Sunday, May 08, 2005

Public Radio Music

My freshman year in college, I was one of the lucky ones to receive a workstudy appointment. However, I did not want to work in some office where I would answer phones or scoop tater-tot hotdish onto plates of students as I sported a hairnet. No, I wanted a 'cool' job. I wanted a job that was unlike anything I had ever done before. Sure, I had scooped ice cream and washed elderly people's hair, but I wanted to do something that would be my first 'grown-up' job.

The work study employment board was full of desk jobs that had phrases like "administrative duties" and "food service". But after much searching and no settling, I stumbled upon the North Dakota Public Radio station that was located on our campus. The job called for "interest in music, friendly, and organized". That was me.
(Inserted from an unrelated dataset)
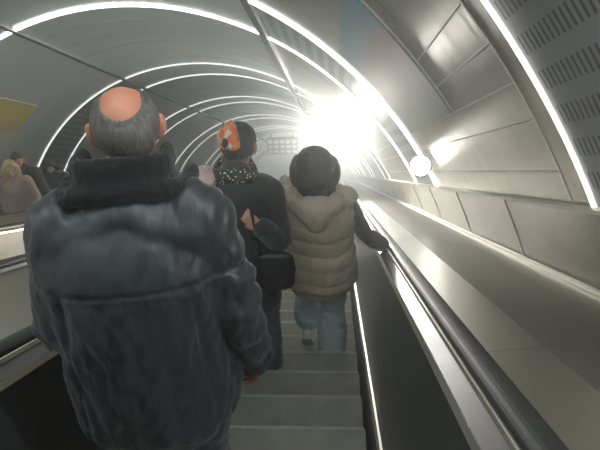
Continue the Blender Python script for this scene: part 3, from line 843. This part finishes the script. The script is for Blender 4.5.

Thankfully, I got the job where I was able to listen to two of the three stations that the radio stations ran. I answered phones. I wrapped up CDs and t-shirts for the public radio members during member drives. I ran to get the food for the announcers. I also typed thank you cards for members. But mostly, I sat at a desk where I listened to the radio. I walked up and down the aisle of CDs of the music library.

Unfortunately, I did not receive workstudy funding for the rest of my college career, but I continued to love public radio. UND had a great folk public radio station that highlighted non-commercial artists. It was a completely underappreciated station on campus and in town. They played this great show called World Cafe. (It can be found on most public radio stations.) That was where I first heard of Patty Griffin, Wilco, and Dar Williams.

So, during my trip to Minneapolis, I was brought back to my college days with the underappreciated public radio station that played such excellent music when I listened to The Current, 89.3 for Minnesota Public Radio. They were playing Ray LaMontagne, Sly and the Family Stone, and Jeff Buckley. It was great. You can stream it to your computer and have listen yourself.